----- DATASET CONTENT
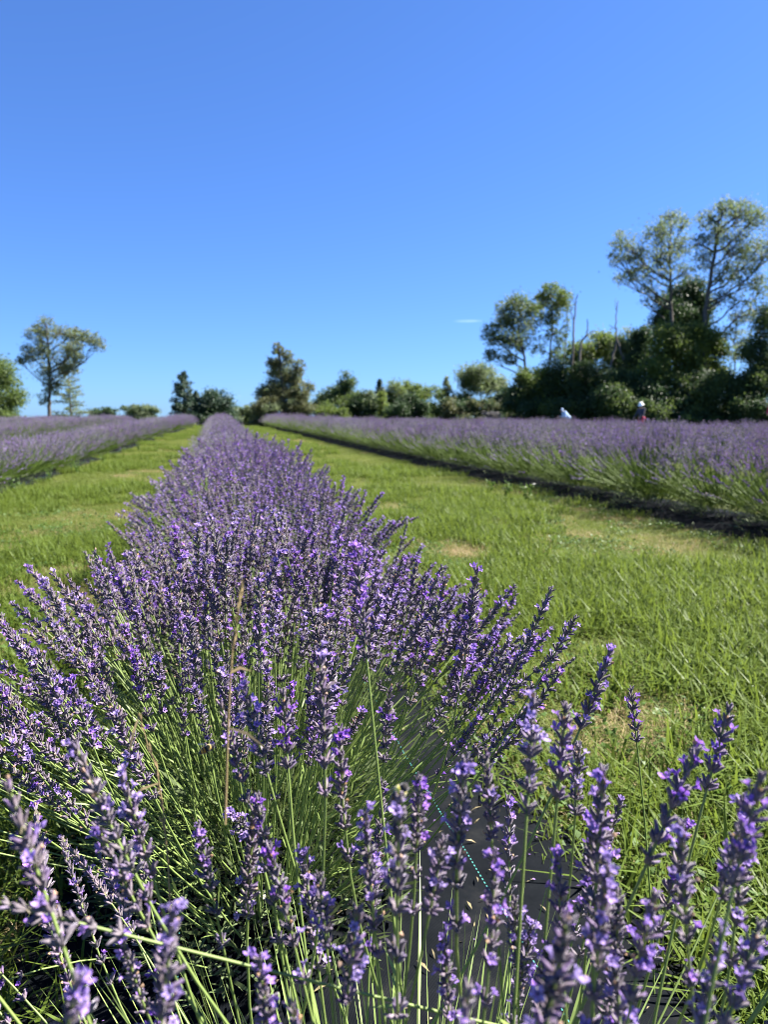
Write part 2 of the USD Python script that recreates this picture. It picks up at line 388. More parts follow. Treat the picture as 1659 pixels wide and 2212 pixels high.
def instancer(path, protos, pos, rotz, scale, which, rots=None):
    pi = UsdGeom.PointInstancer.Define(stage, path)
    rel = pi.CreatePrototypesRel()
    for p in protos:
        rel.AddTarget(p)
    pi.CreatePositionsAttr(Vt.Vec3fArray.FromNumpy(np.asarray(pos, np.float32)))
    if rots is None:
        qs = [Gf.Quath(math.cos(a / 2), 0, 0, math.sin(a / 2)) for a in rotz]
    else:
        qs = []
        for R in rots:
            qq = trimesh.transformations.quaternion_from_matrix(np.vstack([np.hstack([R, np.zeros((3, 1))]), [0, 0, 0, 1]]))
            qs.append(Gf.Quath(*[float(c) for c in qq]))
    pi.CreateOrientationsAttr(Vt.QuathArray(qs))
    sc = np.asarray(scale, np.float32)
    sc = np.repeat(sc[:, None], 3, 1) if sc.ndim == 1 else sc
    pi.CreateScalesAttr(Vt.Vec3fArray.FromNumpy(sc))
    pi.CreateProtoIndicesAttr(Vt.IntArray.FromNumpy(np.asarray(which, np.int32)))
    return pi.GetPrim()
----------
◆ **DIRECTIONS FOR THIS TASK**
Are you able to set down all the lines above exactly, without any pictures?

◆ **SOLVED EXERCISE**
Write part 2 of the USD Python script that recreates this picture. It picks up at line 388. More parts follow. Treat the picture as 1659 pixels wide and 2212 pixels high.
def instancer(path, protos, pos, rotz, scale, which, rots=None):
    pi = UsdGeom.PointInstancer.Define(stage, path)
    rel = pi.CreatePrototypesRel()
    for p in protos:
        rel.AddTarget(p)
    pi.CreatePositionsAttr(Vt.Vec3fArray.FromNumpy(np.asarray(pos, np.float32)))
    if rots is None:
        qs = [Gf.Quath(math.cos(a / 2), 0, 0, math.sin(a / 2)) for a in rotz]
    else:
        qs = []
        for R in rots:
            qq = trimesh.transformations.quaternion_from_matrix(np.vstack([np.hstack([R, np.zeros((3, 1))]), [0, 0, 0, 1]]))
            qs.append(Gf.Quath(*[float(c) for c in qq]))
    pi.CreateOrientationsAttr(Vt.QuathArray(qs))
    sc = np.asarray(scale, np.float32)
    sc = np.repeat(sc[:, None], 3, 1) if sc.ndim == 1 else sc
    pi.CreateScalesAttr(Vt.Vec3fArray.FromNumpy(sc))
    pi.CreateProtoIndicesAttr(Vt.IntArray.FromNumpy(np.asarray(which, np.int32)))
    return pi.GetPrim()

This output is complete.